▸ Records shown
▼
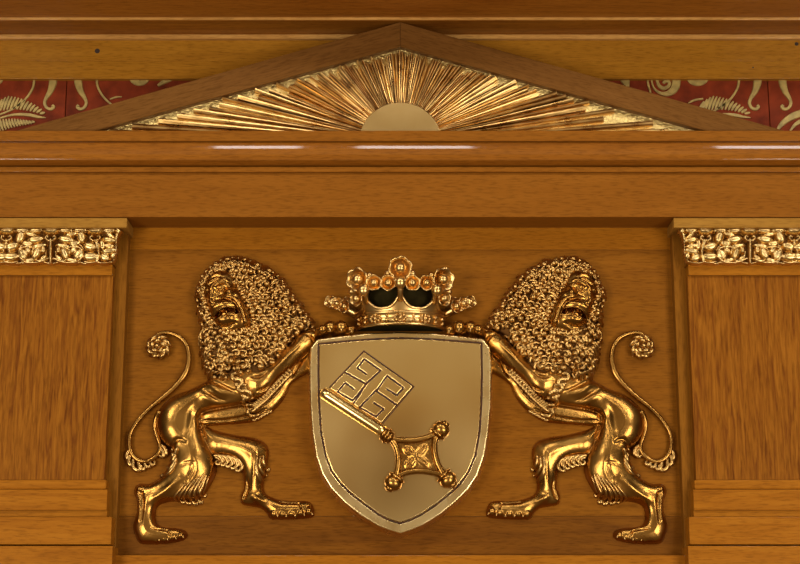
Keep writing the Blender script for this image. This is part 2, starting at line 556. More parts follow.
# ------------------------------------------------------------------ relief fields
class Field:
    """a carved relief: heights (in U) over a grid on the wall"""
    def __init__(self, x0, y0, x1, y1, step=.5, h=.02):
        a = XZ(x0, y1, h); b = XZ(x1, y0, h)
        self.ux0, self.uz0 = a[0] / U, a[1] / U
        self.nx = int((b[0] / U - self.ux0) / step) + 1
        self.nz = int((b[1] / U - self.uz0) / step) + 1
        self.step = step
        self.X, self.Z = np.meshgrid(self.ux0 + step * np.arange(self.nx), self.uz0 + step * np.arange(self.nz))

    def pt(self, p, h):
        q = np.array([XZ(a, b, h) for a, b in p]) / U
        return q

    def sd(self, poly, h, smooth=4):
        """signed distance, inside positive"""
        pts = list(poly)
        if smooth:
            pts = [tuple(q) for q in spline(pts + [pts[0]], smooth)[:-1]]
        q = self.pt(pts, h)
        X, Z = self.X, self.Z
        best = np.full(X.shape, 1e9)
        ins = np.zeros(X.shape, bool)
        for i in range(len(q)):
            (ax, az), (bx, bz) = q[i], q[(i + 1) % len(q)]
            dx, dz = bx - ax, bz - az
            l2 = dx * dx + dz * dz + 1e-12
            t = np.clip(((X - ax) * dx + (Z - az) * dz) / l2, 0, 1)
            best = np.minimum(best, (X - ax - t * dx) ** 2 + (Z - az - t * dz) ** 2)
            if az != bz:
                c = ((az > Z) != (bz > Z)) & (X < (bx - ax) * (Z - az) / (bz - az) + ax)
                ins ^= c
        d = np.sqrt(best)
        return np.where(ins, d, -d)

    def pd(self, pts, h, vals=None, smooth=5):
        """distance to a polyline (and a value interpolated along it)"""
        p = [tuple(a[:2]) for a in pts]
        val = np.array([a[2] if len(a) > 2 else 1.0 for a in pts])
        if smooth and len(p) > 2:
            s = spline([(a[0], a[1], v) for a, v in zip(p, val)], smooth)
            p = s[:, :2]; val = s[:, 2]
        q = self.pt(p, h)
        X, Z = self.X, self.Z
        best = np.full(X.shape, 1e9); vv = np.zeros(X.shape)
        for i in range(len(q) - 1):
            (ax, az), (bx, bz) = q[i], q[i + 1]
            dx, dz = bx - ax, bz - az
            l2 = dx * dx + dz * dz + 1e-12
            t = np.clip(((X - ax) * dx + (Z - az) * dz) / l2, 0, 1)
            dd = (X - ax - t * dx) ** 2 + (Z - az - t * dz) ** 2
            k = dd < best
            best = np.where(k, dd, best); vv = np.where(k, val[i] + t * (val[i + 1] - val[i]), vv)
        return np.sqrt(best), vv

    def inflate(self, d, iters=500):
        """round a flat outline up like a cushion (membrane under pressure)"""
        k = 2
        dc = d[::k, ::k]
        mask = dc > 0
        hh = self.step * k
        phi = np.where(mask, np.maximum(dc, 0) * 8, 0)
        w = 1.92
        ii, jj = np.indices(phi.shape)
        red = ((ii + jj) % 2 == 0) & mask
        blk = ((ii + jj) % 2 == 1) & mask
        for m_ in (red, blk):
            m_[0, :] = m_[-1, :] = False; m_[:, 0] = m_[:, -1] = False
        for it in range(iters):
            for m_ in (red, blk):
                s = np.zeros_like(phi)
                s[1:-1, 1:-1] = .25 * (phi[:-2, 1:-1] + phi[2:, 1:-1] + phi[1:-1, :-2] + phi[1:-1, 2:] + 2 * hh * hh)
                phi = np.where(m_, phi + w * (s - phi), phi)
        q = np.where(mask, phi / (np.maximum(dc, 0) + .4 * hh), 0)
        wgt = mask.astype(float)
        for _ in range(4):        # carry the ratio a little past the outline
            qs = np.zeros_like(q); wn = np.zeros_like(q)
            for a, b in ((0, 1), (0, -1), (1, 0), (-1, 0)):
                qs += np.roll(q * wgt, (a, b), (0, 1)); wn += np.roll(wgt, (a, b), (0, 1))
            new = (wgt == 0) & (wn > 0)
            q = np.where(new, qs / np.maximum(wn, 1e-9), q); wgt = np.where(new, 1.0, wgt)
        q = blur(q, 1)
        # bilinear to the fine grid
        fi = np.minimum(np.arange(d.shape[0]) / k, dc.shape[0] - 1.001); fj = np.minimum(np.arange(d.shape[1]) / k, dc.shape[1] - 1.001)
        i0 = fi.astype(int); j0 = fj.astype(int); a = (fi - i0)[:, None]; b = (fj - j0)[None, :]
        Q = (q[i0][:, j0] * (1 - a) * (1 - b) + q[i0 + 1][:, j0] * a * (1 - b) + q[i0][:, j0 + 1] * (1 - a) * b + q[i0 + 1][:, j0 + 1] * a * b)
        return np.sqrt(np.maximum(Q * np.maximum(d, 0), 0))

    def sample(self, F, ux, uz):
        i = np.clip((uz - self.uz0) / self.step, 0, self.nz - 1.001); j = np.clip((ux - self.ux0) / self.step, 0, self.nx - 1.001)
        i0, j0 = int(i), int(j); a, b = i - i0, j - j0
        return F[i0, j0] * (1 - a) * (1 - b) + F[i0 + 1, j0] * a * (1 - b) + F[i0, j0 + 1] * (1 - a) * b + F[i0 + 1, j0 + 1] * a * b

    def onto(self, F, other):
        """this field's heights at another field's grid"""
        i = np.clip((other.Z - self.uz0) / self.step, 0, self.nz - 1.001); j = np.clip((other.X - self.ux0) / self.step, 0, self.nx - 1.001)
        i0, j0 = i.astype(int), j.astype(int); a, b = i - i0, j - j0
        return F[i0, j0] * (1 - a) * (1 - b) + F[i0 + 1, j0] * a * (1 - b) + F[i0, j0 + 1] * (1 - a) * b + F[i0 + 1, j0 + 1] * a * b

    def mesh(self, mb, F, keep, base=0.0):
        """the part of the relief where keep is true, as a surface standing off plane `base`"""
        cell = keep[:-1, :-1] | keep[1:, :-1] | keep[:-1, 1:] | keep[1:, 1:]
        idx = -np.ones(F.shape, int)
        use = np.zeros(F.shape, bool)
        use[:-1, :-1] |= cell; use[1:, :-1] |= cell; use[:-1, 1:] |= cell; use[1:, 1:] |= cell
        idx[use] = np.arange(use.sum())
        V = np.stack([self.X[use] * U, -base - F[use] * U, self.Z[use] * U], 1)
        i, j = np.nonzero(cell)
        Fc = np.stack([idx[i, j], idx[i, j + 1], idx[i + 1, j + 1], idx[i + 1, j]], 1)
        mb.add(V.tolist(), Fc.tolist())


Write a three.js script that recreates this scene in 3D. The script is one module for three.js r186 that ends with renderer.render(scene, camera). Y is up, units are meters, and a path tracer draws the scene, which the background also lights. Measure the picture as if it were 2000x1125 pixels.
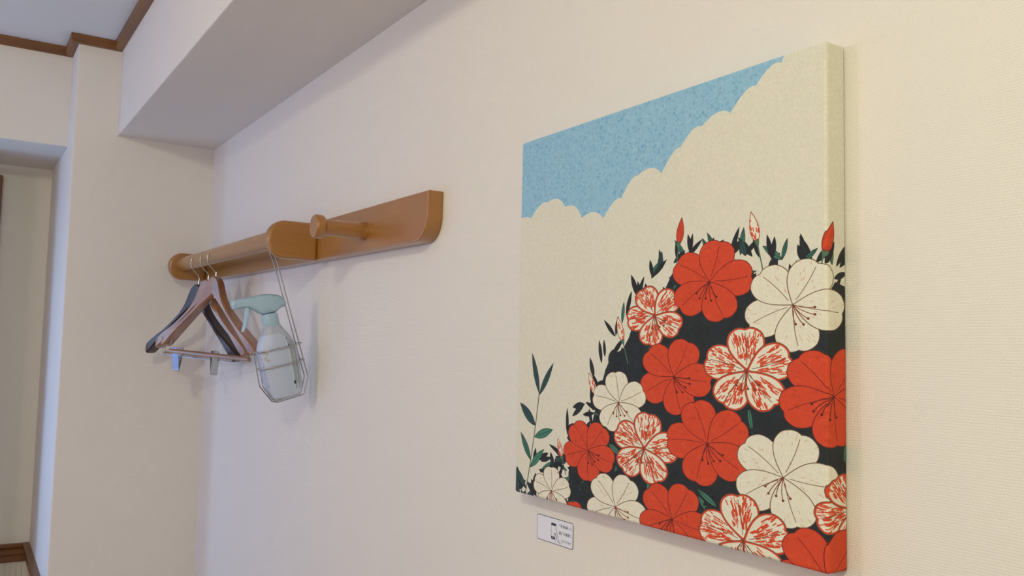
import * as THREE from 'three';
import { RoundedBoxGeometry } from 'three/addons/geometries/RoundedBoxGeometry.js';
import { mergeGeometries, toCreasedNormals } from 'three/addons/utils/BufferGeometryUtils.js';
import { RectAreaLightUniformsLib } from 'three/addons/lights/RectAreaLightUniformsLib.js';

// ------------------------------------------------------------------ camera, sky, lights, exposure
const H = 1.41;                                        // height of the lens above the floor
const CEIL = H + 0.988;
const V = (x, y, z) => new THREE.Vector3(x, y, z);
const scene = new THREE.Scene();
const camera = new THREE.PerspectiveCamera(THREE.MathUtils.radToDeg(2 * Math.atan(562.5 / 1688.28)), 2000 / 1125, 0.05, 60);
{
  const right = V(0.54787, 0.02217, -0.83627), up = V(0.04977, 0.99701, 0.05904), back = V(0.83508, -0.07397, 0.54513);
  camera.position.set(0, H, 0.746);
  camera.quaternion.setFromRotationMatrix(new THREE.Matrix4().makeBasis(right, up, back));
  camera.updateMatrixWorld(true);
}
scene.add(camera);
scene.background = new THREE.Color().setRGB(0.35, 0.48, 0.75);
const renderer = new THREE.WebGLRenderer({ antialias: true });
renderer.toneMapping = THREE.LinearToneMapping;
renderer.toneMappingExposure = 1.0;
renderer.shadowMap.enabled = true;
RectAreaLightUniformsLib.init();

const WIN = { x0: -3.15, x1: -2.25, y0: 0.25, y1: 1.85, z: 2.3 };  // opening out of view, sends blue daylight towards the pillar and back wall
const DAY = new THREE.Color().setRGB(0.12, 0.3, 1.0), DAY_POWER = 1.6;
const daylight = new THREE.RectAreaLight(DAY, DAY_POWER, WIN.x1 - WIN.x0 - 0.1, WIN.y1 - WIN.y0 - 0.1);
daylight.position.set((WIN.x0 + WIN.x1) / 2, (WIN.y0 + WIN.y1) / 2, WIN.z - 0.03);
daylight.lookAt((WIN.x0 + WIN.x1) / 2, (WIN.y0 + WIN.y1) / 2, 0);
scene.add(daylight);
const SIDE = { x0: -3.47, x1: -3.25, y0: 0.45, y1: 1.8, z: 1.25 };     // unseen frosted pane left of view, placed to light the alcove reveal blue
const SIDE_COLOR = new THREE.Color().setRGB(0.33, 0.59, 1.0), SIDE_POWER = 4.2;
const sidelight = new THREE.RectAreaLight(SIDE_COLOR, SIDE_POWER, SIDE.x1 - SIDE.x0, SIDE.y1 - SIDE.y0);
sidelight.position.set((SIDE.x0 + SIDE.x1) / 2, (SIDE.y0 + SIDE.y1) / 2, SIDE.z - 0.012);
sidelight.lookAt((SIDE.x0 + SIDE.x1) / 2, (SIDE.y0 + SIDE.y1) / 2, 0);
scene.add(sidelight);
const WARM = new THREE.Color().setRGB(0.99, 1.0, 0.757), SOFT = new THREE.Color().setRGB(1.0, 0.88, 0.95);
const UNSEEN_CEILING_LAMP = V(0.35, CEIL - 0.075, 1.45), CEILING_POWER = 4.25;  // out of view, placed to warm the right wall and shadow the canvas
const UNSEEN_WALL_LAMP = V(-1.6, H + 0.32, 2.193), WALL_POWER = 1.25;  // out of view, placed low in front so the bottle shadows the wall

// ------------------------------------------------------------------ helpers
let seed = 7;
const rnd = () => { seed = (seed * 1664525 + 1013904223) >>> 0; return seed / 4294967296; };
const names = {};
function numbered(n) { const k = names[n] = (names[n] ?? -1) + 1; return k ? `${n}_${String(k).padStart(3, '0')}` : n; }
function shade(o) { o.traverse((c) => { if (c.isMesh) { c.castShadow = true; c.receiveShadow = true; } }); return o; }
function thing(name, label, category, group) {
  const o = new THREE.Group(); o.name = numbered(name); o.userData = { label, category };
  if (group) o.userData.group = group;
  scene.add(o); return o;
}
function part(name, geo, mat, parent, label) {
  const m = new THREE.Mesh(geo, mat); m.name = name; m.castShadow = m.receiveShadow = true;
  if (label) m.userData.label = label;
  parent.add(m); return m;
}
function struct(name, geos, mat, parent = scene) {
  const g = Array.isArray(geos) ? (geos.length > 1 ? mergeGeometries(geos) : geos[0]) : geos;
  const m = part(name, g, mat, parent);
  if (parent === scene) m.userData.kind = 'structure';
  return m;
}
// uv in metres on the face's own plane
function metreUV(geo) {
  const g = geo.index ? geo.toNonIndexed() : geo, p = g.attributes.position, n = g.attributes.normal, uv = [];
  for (let i = 0; i < p.count; i++) {
    const ax = Math.abs(n.getX(i)), ay = Math.abs(n.getY(i)), az = Math.abs(n.getZ(i));
    if (az >= ax && az >= ay) uv.push(p.getX(i), p.getY(i)); else if (ax >= ay) uv.push(p.getZ(i), p.getY(i)); else uv.push(p.getX(i), p.getZ(i));
  }
  g.setAttribute('uv', new THREE.Float32BufferAttribute(uv, 2));
  return g;
}
function bx(x0, x1, y0, y1, z0, z1) {
  const g = new THREE.BoxGeometry(x1 - x0, y1 - y0, z1 - z0); g.translate((x0 + x1) / 2, (y0 + y1) / 2, (z0 + z1) / 2);
  return metreUV(g);
}
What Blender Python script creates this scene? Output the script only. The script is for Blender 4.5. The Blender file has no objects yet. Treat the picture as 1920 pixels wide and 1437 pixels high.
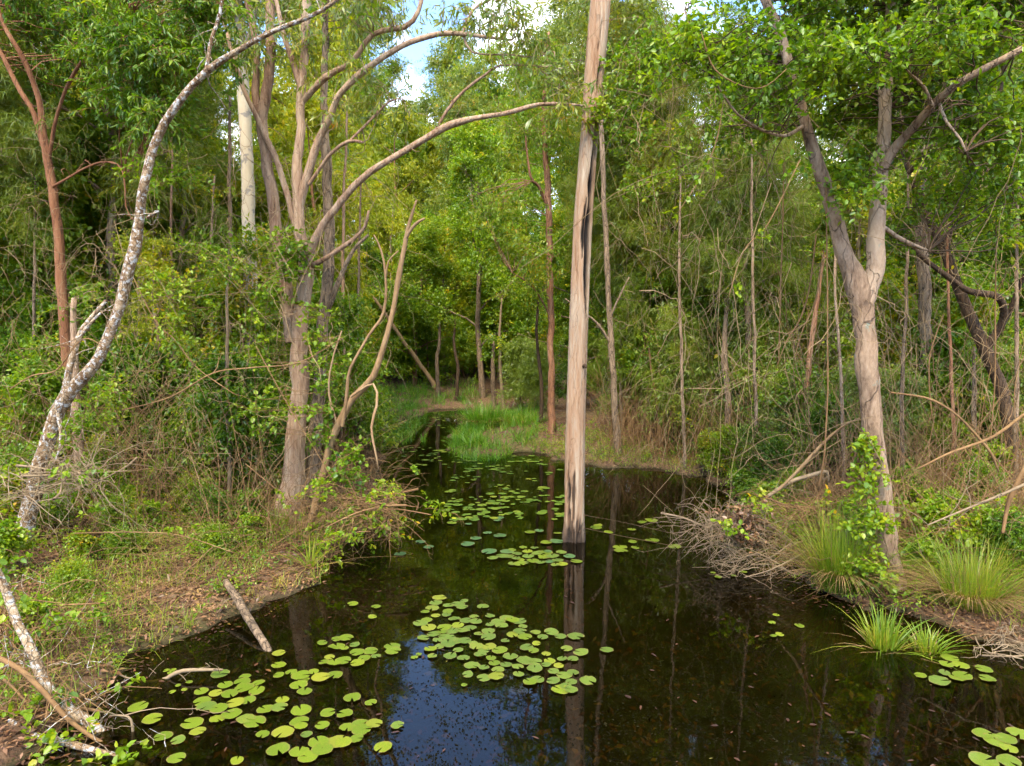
▲
▸ What is asked
Every line from the start of the listing above through the line with "self.X, self.Z = np.meshgrid(self.ux0" should be repeated exactly; skip the pictures and add nothing else.

▸ Final answer
Keep writing the Blender script for this image. This is part 2, starting at line 556. More parts follow.
# ------------------------------------------------------------------ relief fields
class Field:
    """a carved relief: heights (in U) over a grid on the wall"""
    def __init__(self, x0, y0, x1, y1, step=.5, h=.02):
        a = XZ(x0, y1, h); b = XZ(x1, y0, h)
        self.ux0, self.uz0 = a[0] / U, a[1] / U
        self.nx = int((b[0] / U - self.ux0) / step) + 1
        self.nz = int((b[1] / U - self.uz0) / step) + 1
        self.step = step
        self.X, self.Z = np.meshgrid(self.ux0 + step * np.arange(self.nx), self.uz0 + step * np.arange(self.nz))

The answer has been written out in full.